In intelligent transportation systems and autonomous driving scenarios, environmental detection serves as a critical foundation for safe decisions and route planning. As key participants in road traffic, the accuracy of pedestrian detection directly impacts vehicle safety. This paper addresses the issues of missed detections and false detections when using only visible light images to achieve pedestrian detection in traffic scenarios such as low light, strong glare, occlusion, and night. To address these problems, a pedestrian detection method based on a dual-branch YOLOv8 network using both visible light and infrared images is proposed. The main conclusions and achievements are as follows: (1) A dual-modal fusion YOLOv8 network structure based on visible light and infrared was constructed, which processed both visible light and infrared images simultaneously. A modal-channel interaction block (MCI-Block) was introduced in the dual-branch backbone network to achieve complementary enhancement of visible light and infrared features in the spatial and channel dimensions, while suppressing redundancy and noise information. (2) During the fusion stage, a dynamic alignment feature fusion module (DAFF) was designed.

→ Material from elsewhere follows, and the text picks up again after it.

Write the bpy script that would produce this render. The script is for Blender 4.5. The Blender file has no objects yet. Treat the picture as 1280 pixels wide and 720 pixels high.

This module incorporates learnable parameters to adaptively adjust the weights of the two modalities, thereby improving the quality of the fused features and enhancing the detection performance. (3) Based on the LLVIP and Kaist pedestrian detection datasets, the detection results of the original YOLOv8 model, the YOLOv8 + Dual-branch model, the Dual-branch model + MCI-Block, the Dual-branch + DAFF model, and the model in this paper were compared. The experimental results show that the model established in this paper has achieved varying degrees of improvement in terms of accuracy, recall rate, mAP@0.5 and other indicators compared to the original YOLOv8 model and other multimodal models as well as mainstream research methods on the LLVIP and Kaist datasets. At the same time, the test results of the dual-branch model in actual traffic scenarios and the model in this paper were further verified. The results show that the visible light and infrared image dual-branch YOLOv8 network constructed in this paper can reliably detect pedestrian targets under complex lighting conditions, effectively improving the robustness of pedestrian detection, to further enhance the autonomous driving system’s perception capabilities in complex environments.

Although the method described in this paper achieves some performance improvements in the pedestrian detection task, it still has certain limitations. For example, because it employs a dual-branch architecture to process infrared and visible light images separately, it incurs a higher computational cost compared to traditional single-modality detection methods. Future work will focus on improving real-time performance to enable deployment on edge devices and evaluating the method in more diverse real-world and autonomous driving scenarios.